The former child actor had also claimed he had been abused by a number of people in the entertainment industry, including a senior female executive at the BBC whom he claimed seduced him when he was aged between 14 and 16.
Fellows, who was described as ``an inventive and sometimes persuasive fantasist'', claimed he had been invited to a cocaine-fuelled party on BBC premises hosted by two of Britain's biggest stars of the day.
Giving evidence in his defence, Fellows stood by his allegation against Mr Clarke.

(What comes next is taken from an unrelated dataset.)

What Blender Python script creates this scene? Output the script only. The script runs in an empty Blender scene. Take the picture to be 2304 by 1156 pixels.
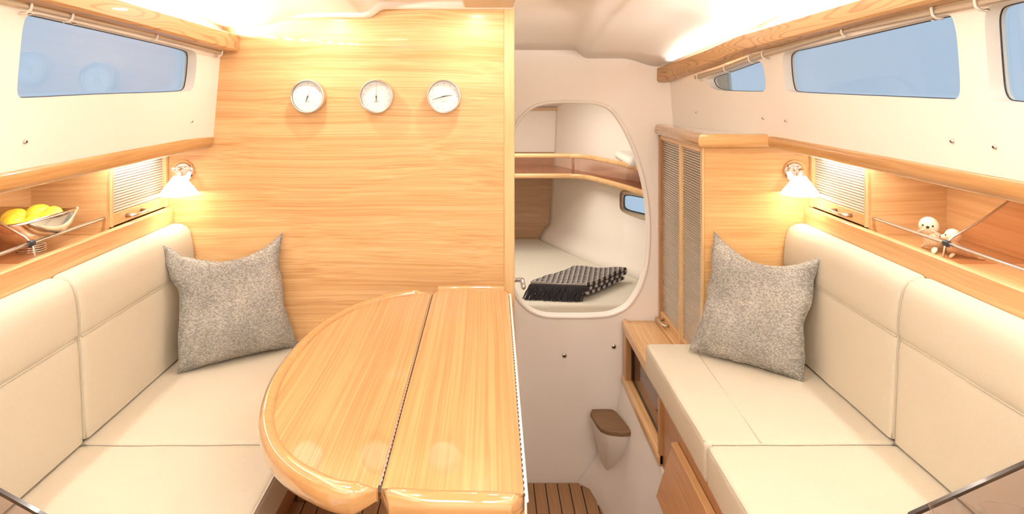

Asked how he felt about it afterwards, he said: ``It was not upsetting at all. It was weird but not upsetting. To put this in context - this was no more than a minor groping you would get in a nightclub on a Saturday night.''
Fellows told the jury he was upset when police told him that abuse in the showbiz world was just about Jimmy Savile and limited to the BBC.
Asked if he had anything personal against Mr Clarke, he said: ``No, nothing whatsoever, apart from what happened in that office. I did not take it personally. I was part of the team.''
However, veteran broadcaster Roger Cook told the trial that he had never even heard of Fellows until someone pointed out his blog claiming to have worked on the Cook Report in 1990.
He told the court that particular show was never aired and if there had been any allegations around at the time, it would have been ``an enormous story''.